A friend working at a very large institution told me about an incident – that was thankfully contained – but where initial access was jaw droppingly easy.
While the victim workstation was behind a secure web gateway, the SWG was not enforcing any restrictions – and a malicious payload was downloaded.
This is a huge organization – complicated yes, but not short on resources. I am jealous of their tooling – and the attention they garner from vendors (every deal there is massive) – yet they just couldn’t implement a critical security control to any effect.
I can relate to the challenges – I suspect there was unacceptable friction – maybe too many false positives – perhaps an overwhelming number of support tickets – but to end up with NO policy enforcement as the answer?
So, what went wrong? Poor leadership or risk management of course – but was there a challenge in just building a working framework on their SWG? Were the staff not trained on how to approach policy creation – how to breakdown complex business requirements?

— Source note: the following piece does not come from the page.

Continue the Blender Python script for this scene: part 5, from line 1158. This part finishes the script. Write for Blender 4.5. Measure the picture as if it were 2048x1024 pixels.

This is why I have pushed my entitlement-based policies mantra – to structure enforcement policy entitlements as microservices to which consumers or communities subscribe.
I developed this mindset to help my teams think about HOW to implement their tools – to provide access where required – while blocking unauthorized activity or malicious content.
I find when we attend technical training – the examples for implementation use what I consider legacy thinking when building enforcement rules.
They often describe a community (a department or business unit) and attempt to build a policy structure around those groups. But communities in organizations are complex and dynamic – and such a structure will become quickly outdated, or require exceptions that make enforcement unpredictable.
How can security teams breakdown real-world requirements, when they hampered by outdated concepts that keep getting reinforced?
Here is my preferred approach:
- Don’t try to capture the totality of what every community needs at the start – it is too daunting and ever changing
- Think first about entitlements (or enforcements) first – what could be allowed and what will always be denied (the approved destinations, processes, applications, etc.)
- Build a policy around those entitlements first – the framework of the structure are the services you allow – defined as narrowly as possible for the tool – like microservices to be called
- Some traditional policy concepts still apply – place more specific entitlements at the top and a default “deny all” at the end
- When the policy is built – now allow various communities to choose to subscribe to the defined entitlements (as the source objects or groups using each micro-service as needed)
- Communities can then be organic – and DO NOT need to be tied to departments, organization units or job titles
- Add and remove people or objects from communities as requirements change – but there should not be much change to the overall policy structure – the entitlement based microservices – if built correctly
Again – while my example I write about here are simplified – they have endured in practice and my teams have fully adopted this mindset.
There is an elegance to our new security policies – and a stark difference between our newer tools and our legacy platforms where the policies can seem inflexible.
But most importantly, whether you adopt this approach or no – we must focus on how to implement our tools. Otherwise – regardless of our technical skill or generous budgets – we are putting our organizations at risk.